Longrunning doesn’t really seem to do justice to how long, how painfully long, the development of Surfing The Deathline has been. However, there is light at the end of the tunnel, and all going well, it’s not an oncoming train.
As we draw to the end of 2015, the main environmental lighting and toning is complete for part 4, and I’m getting back into something I haven’t really touched in a couple of years – the covers for 4, and now 5.
All this time, I had a holding image in place – a rough that was to form the basis of the final art, and a very specific idea of how the cover would look colour-wise. Once I got down to it, however, I just wasn’t happy with the direction it was headed – plus, I had a second book to contend with. Trying to keep all the different images in my head, so I could work out the flow of the whole series, was proving unwieldy, until I discovered something I hadn’t realised I could do previously – embed one InDesign document inside another.
Now, the process works quite smoothly – page art is in Photoshop, and any updates made flow through to the master InDesign document where the whole book is assembled. That document is then embedded in a large composite document, pictured here, which racks up the front and inside front covers, frontispiece art, inside back, and back covers.
Getting that big picture made it far easier to do a number of things related to which book would get which cover image, and which set of intro words. The last two books flow like a single long book in many ways – much like 1 & 2, it was originally written as a single book, before being split and extended in the middle.

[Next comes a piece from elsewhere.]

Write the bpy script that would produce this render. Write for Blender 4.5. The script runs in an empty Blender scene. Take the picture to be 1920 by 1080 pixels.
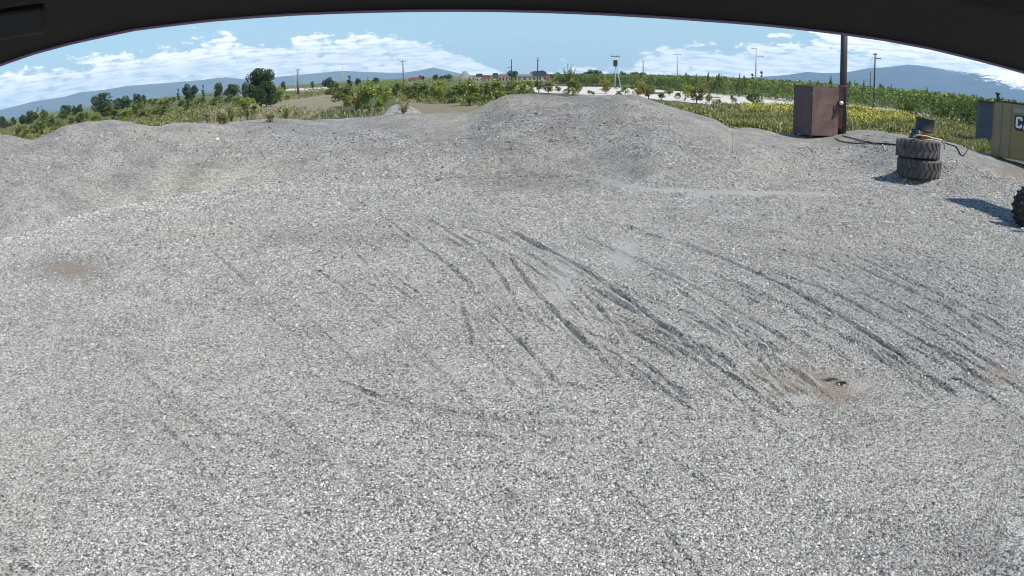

The upshot is that all the questions I had about this are settled. The final theme colours for the issues are green, red, blue, black, and white, respectively. It was a moment of grooving out to Nick Cave that cracked the problem of part 4’s cover art, furnishing me with an image that both matches the events of the book, and the red spot colour theme that carries through the series. Having a black theme colour against a black background is difficult, but workable and appropriate given what happens in that part.